Gobierno de Trump busca eliminar controles clave para adquirir armas pese a los numerosos casos de tiroteos escolares

En un país que ha registrado más de 7,358 muertes por armas de fuego solo en lo que va de 2025 —con 192 tiroteos masivos contabilizados por Gun Violence Archive—, el gobierno de Donald Trump no solo no endurece las políticas de control de armas, sino que trabaja activamente para desmantelar parte del ya limitado aparato regulador existente.
A través del Departamento de Eficiencia Gubernamental (DOGE), la administración republicana busca implementar un plan de “eficiencia” que, en los hechos, implica una ofensiva contra la Oficina de Alcohol, Tabaco, Armas de Fuego y Explosivos (ATF). Entre las acciones previstas está la eliminación de unos 540 inspectores, lo que representa aproximadamente dos tercios del personal de supervisión de la ATF, además de una reducción presupuestaria del 25% para el próximo año fiscal.
El argumento oficial es reducir la “burocracia”, pero los efectos concretos van mucho más allá de un simple trámite más corto: se trata de flexibilizar la verificación de antecedentes para la compra de armas, modificar más de 50 normativas, y cambiar de fondo la infraestructura institucional que regula la tenencia legal de armamento en EE.UU.
Uno de los puntos más controversiales es la propuesta para simplificar el formulario 4473, indispensable para iniciar el proceso de verificación de antecedentes. El documento, que actualmente cuenta con siete páginas, pasaría a tener solo tres. Si ya antes era una barrera tenue para evitar que armas llegaran a manos peligrosas, con estos cambios, el formulario podría convertirse en un simple protocolo simbólico.
Además, se planea extender el tiempo de revisión de antecedentes de 30 a 60 días, lo cual abriría una ventana aún más amplia para compras legales sin confirmación inmediata del historial del comprador. Por si fuera poco, también se propone destruir los archivos de dueños de armas una vez que hayan pasado 20 años, en lugar de conservarlos permanentemente, como se exige actualmente.
La fiscal general, Pam Bondi, ha ido incluso más lejos, planteando la fusión de la ATF con la DEA (Administración de Control de Drogas), lo cual diluiría aún más las funciones especializadas en la regulación de armas en una estructura que históricamente ha estado enfocada en narcóticos, no en armamento civil.

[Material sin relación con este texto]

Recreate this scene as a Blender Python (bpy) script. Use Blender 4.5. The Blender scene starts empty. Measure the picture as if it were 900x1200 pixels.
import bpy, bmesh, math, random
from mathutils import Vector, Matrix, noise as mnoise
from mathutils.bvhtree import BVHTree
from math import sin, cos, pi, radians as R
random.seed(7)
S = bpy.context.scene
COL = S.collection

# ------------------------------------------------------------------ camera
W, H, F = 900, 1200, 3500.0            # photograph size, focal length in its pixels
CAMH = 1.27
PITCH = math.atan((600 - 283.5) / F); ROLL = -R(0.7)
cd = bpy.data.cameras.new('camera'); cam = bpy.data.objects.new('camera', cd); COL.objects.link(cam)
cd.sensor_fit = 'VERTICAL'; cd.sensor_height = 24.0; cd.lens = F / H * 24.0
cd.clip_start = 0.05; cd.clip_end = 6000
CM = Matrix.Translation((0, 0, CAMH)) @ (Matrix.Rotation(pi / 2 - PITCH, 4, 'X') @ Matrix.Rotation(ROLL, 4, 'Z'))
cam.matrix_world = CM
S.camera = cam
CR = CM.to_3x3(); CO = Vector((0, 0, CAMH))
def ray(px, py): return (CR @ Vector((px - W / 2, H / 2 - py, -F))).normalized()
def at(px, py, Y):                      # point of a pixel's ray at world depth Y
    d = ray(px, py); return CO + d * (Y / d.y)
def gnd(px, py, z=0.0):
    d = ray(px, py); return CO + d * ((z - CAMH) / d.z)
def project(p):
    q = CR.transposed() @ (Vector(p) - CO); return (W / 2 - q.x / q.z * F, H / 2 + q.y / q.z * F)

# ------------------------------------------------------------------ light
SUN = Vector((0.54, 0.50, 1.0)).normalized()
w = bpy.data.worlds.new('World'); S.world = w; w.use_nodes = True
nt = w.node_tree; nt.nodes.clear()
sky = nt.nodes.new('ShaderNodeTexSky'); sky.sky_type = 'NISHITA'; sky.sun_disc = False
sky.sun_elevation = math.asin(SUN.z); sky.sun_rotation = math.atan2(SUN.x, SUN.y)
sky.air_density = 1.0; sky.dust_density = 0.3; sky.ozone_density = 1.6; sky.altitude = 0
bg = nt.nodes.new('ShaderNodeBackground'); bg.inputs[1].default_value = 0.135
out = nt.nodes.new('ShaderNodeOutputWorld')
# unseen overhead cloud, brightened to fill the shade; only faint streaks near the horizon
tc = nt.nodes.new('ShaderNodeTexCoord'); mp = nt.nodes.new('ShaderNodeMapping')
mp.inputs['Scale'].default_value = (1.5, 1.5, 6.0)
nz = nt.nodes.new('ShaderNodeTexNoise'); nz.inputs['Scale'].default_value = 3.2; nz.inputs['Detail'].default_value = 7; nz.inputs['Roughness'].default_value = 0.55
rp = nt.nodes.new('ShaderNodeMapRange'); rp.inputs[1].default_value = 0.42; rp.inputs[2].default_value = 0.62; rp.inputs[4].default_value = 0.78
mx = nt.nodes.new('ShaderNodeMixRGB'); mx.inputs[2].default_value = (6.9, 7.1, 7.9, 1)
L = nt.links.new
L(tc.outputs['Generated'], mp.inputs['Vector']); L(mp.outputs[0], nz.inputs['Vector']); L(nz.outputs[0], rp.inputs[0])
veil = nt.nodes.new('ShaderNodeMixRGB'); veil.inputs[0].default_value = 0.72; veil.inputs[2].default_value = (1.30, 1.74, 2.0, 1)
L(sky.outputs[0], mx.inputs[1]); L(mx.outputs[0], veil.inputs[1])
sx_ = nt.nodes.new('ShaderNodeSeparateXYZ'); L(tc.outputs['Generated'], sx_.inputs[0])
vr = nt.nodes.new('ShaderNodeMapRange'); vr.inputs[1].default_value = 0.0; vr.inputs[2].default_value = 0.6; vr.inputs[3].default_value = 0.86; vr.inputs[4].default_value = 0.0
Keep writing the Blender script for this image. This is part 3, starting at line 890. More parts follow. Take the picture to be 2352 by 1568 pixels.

Estas medidas han sido señaladas por organizaciones de control de armas como un retroceso peligroso. La supuesta simplificación no solo mina los mecanismos de prevención, sino que, en palabras de activistas y expertos, aumenta el riesgo de que personas con historiales criminales o con problemas mentales accedan más fácilmente a armamento letal.
Mientras tanto, las cifras de violencia armada siguen creciendo. Según datos recientes, 503 adolescentes han muerto por armas de fuego en lo que va del año, y 1,424 más han sido heridos. La flexibilización no se da en un contexto hipotético, sino en medio de una crisis sostenida. Y sin embargo, la respuesta gubernamental ha sido eliminar inspectores, destruir registros y facilitar papeleo.
En una nación que vive permanentemente entre homenajes a víctimas y simulacros escolares de tiroteos, estas decisiones parecen menos una política pública y más un tributo torcido al lobby armamentista. La retórica de eficiencia se convierte así en un disfraz para el desmantelamiento sistemático del ya débil control sobre un país armado hasta los dientes.
Como si se tratara de darle “modo historia libre” a un videojuego sin límites, la administración Trump busca reescribir las reglas de acceso a las armas como si el contexto no importara. Pero el contexto importa. Y mucho. Solo que para este gobierno, parece importar menos que la posibilidad de facilitar el negocio y seducir a una base electoral para la que portar un rifle es casi un acto de fe.